Solve the Inequality for c 2c+6< 2c+9

Solution:

Step 1: Isolate the variable

Begin by moving all terms with the variable $c$ to one side of the inequality.

Step 1.1: Eliminate $c$ from the right side

Subtract $2c$ from both sides to get $2c+6-2c<2c+9-2c$.

Step 1.2: Simplify the expression

Now, simplify the left side by combining like terms.

Step 1.2.1: Cancel out $2c$

The $2c$ terms cancel each other out, leaving $0+6<9$.

Step 1.2.2: Simplify further

Simplify the expression to get $6<9$.

Step 2: Evaluate the simplified inequality

Since $6$ is less than $9$, the inequality holds true for all values of $c$.

Step 3: Express the solution

The inequality is true for all real numbers.

Interval Notation: $(-\mathrm{\infty },\mathrm{\infty })$

Knowledge Notes:

The problem at hand is a simple linear inequality in one variable, $c$. The goal is to find the set of all possible values for $c$ that satisfy the inequality $2c+6<2c+9$.

Relevant knowledge points include:

1. Isolating the Variable: To solve an inequality, it's often necessary to isolate the variable on one side. This is done by performing the same operation on both sides of the inequality, ensuring the balance is maintained.

2. Combining Like Terms: Terms that contain the same variable to the same power can be combined by adding or subtracting them. In this case, $2c-2c$ equals $0$.

3. Properties of Inequalities: When you subtract the same number from both sides of an inequality, the direction of the inequality remains the same.

4. Simplification: Simplifying the inequality can sometimes lead to a statement that is always true (or always false). In this case, $6<9$ is always true, which means the original inequality holds for all values of $c$.

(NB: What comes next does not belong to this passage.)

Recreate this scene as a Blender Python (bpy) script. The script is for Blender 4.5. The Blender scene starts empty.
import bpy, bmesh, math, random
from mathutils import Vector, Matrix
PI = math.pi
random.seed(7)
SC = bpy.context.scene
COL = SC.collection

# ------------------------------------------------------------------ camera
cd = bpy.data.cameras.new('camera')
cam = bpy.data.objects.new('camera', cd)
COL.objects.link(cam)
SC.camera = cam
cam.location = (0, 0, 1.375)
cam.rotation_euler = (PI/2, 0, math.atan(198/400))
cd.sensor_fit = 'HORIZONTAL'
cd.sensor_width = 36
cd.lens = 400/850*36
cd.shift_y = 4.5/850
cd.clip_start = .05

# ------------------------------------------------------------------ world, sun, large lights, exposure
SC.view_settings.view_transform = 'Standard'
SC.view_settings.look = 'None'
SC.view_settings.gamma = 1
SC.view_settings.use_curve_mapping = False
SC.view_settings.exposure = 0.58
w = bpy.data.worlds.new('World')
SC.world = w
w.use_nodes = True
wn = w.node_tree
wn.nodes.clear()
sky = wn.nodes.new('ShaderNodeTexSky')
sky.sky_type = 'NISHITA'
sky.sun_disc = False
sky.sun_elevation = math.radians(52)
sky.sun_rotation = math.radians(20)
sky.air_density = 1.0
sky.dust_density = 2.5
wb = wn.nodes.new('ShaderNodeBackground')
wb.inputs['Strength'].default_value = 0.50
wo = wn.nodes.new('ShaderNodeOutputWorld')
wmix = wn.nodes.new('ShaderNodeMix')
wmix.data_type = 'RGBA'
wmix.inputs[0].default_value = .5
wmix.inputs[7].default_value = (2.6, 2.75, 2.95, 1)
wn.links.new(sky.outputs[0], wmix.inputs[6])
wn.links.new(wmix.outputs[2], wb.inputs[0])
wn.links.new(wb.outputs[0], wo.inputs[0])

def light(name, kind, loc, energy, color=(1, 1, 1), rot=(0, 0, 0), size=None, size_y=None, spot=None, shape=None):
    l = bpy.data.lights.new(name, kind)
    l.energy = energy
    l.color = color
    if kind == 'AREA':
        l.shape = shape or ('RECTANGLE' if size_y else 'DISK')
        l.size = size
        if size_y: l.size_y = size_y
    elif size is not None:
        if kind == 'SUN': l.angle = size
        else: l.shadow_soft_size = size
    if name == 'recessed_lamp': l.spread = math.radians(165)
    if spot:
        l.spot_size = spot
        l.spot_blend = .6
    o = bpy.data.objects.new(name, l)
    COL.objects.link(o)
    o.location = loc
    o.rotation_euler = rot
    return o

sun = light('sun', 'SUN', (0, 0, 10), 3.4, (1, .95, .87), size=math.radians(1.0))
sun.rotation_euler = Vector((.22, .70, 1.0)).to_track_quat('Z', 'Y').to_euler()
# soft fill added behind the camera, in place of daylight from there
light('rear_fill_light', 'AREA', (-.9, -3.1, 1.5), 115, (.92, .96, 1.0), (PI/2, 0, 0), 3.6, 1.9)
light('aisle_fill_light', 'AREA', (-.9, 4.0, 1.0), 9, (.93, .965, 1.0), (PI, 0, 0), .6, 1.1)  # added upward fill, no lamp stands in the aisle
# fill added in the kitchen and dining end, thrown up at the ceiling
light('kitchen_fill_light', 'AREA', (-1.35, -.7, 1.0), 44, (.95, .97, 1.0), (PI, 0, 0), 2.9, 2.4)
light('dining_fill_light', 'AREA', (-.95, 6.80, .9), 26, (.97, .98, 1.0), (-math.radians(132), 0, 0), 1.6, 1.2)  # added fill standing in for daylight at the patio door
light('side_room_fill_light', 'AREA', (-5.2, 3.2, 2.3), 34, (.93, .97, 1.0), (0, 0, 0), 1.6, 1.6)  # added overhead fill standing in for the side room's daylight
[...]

5. Interval Notation: This is a way of writing the set of solutions to an inequality. For an inequality that is always true, the interval notation is $(-\mathrm{\infty },\mathrm{\infty })$, representing all real numbers.

6. No Solution vs. All Real Numbers: It's important to distinguish between an inequality that has no solution (never true) and one that is always true. In this case, since the inequality simplifies to a true statement independent of $c$, the solution includes all real numbers.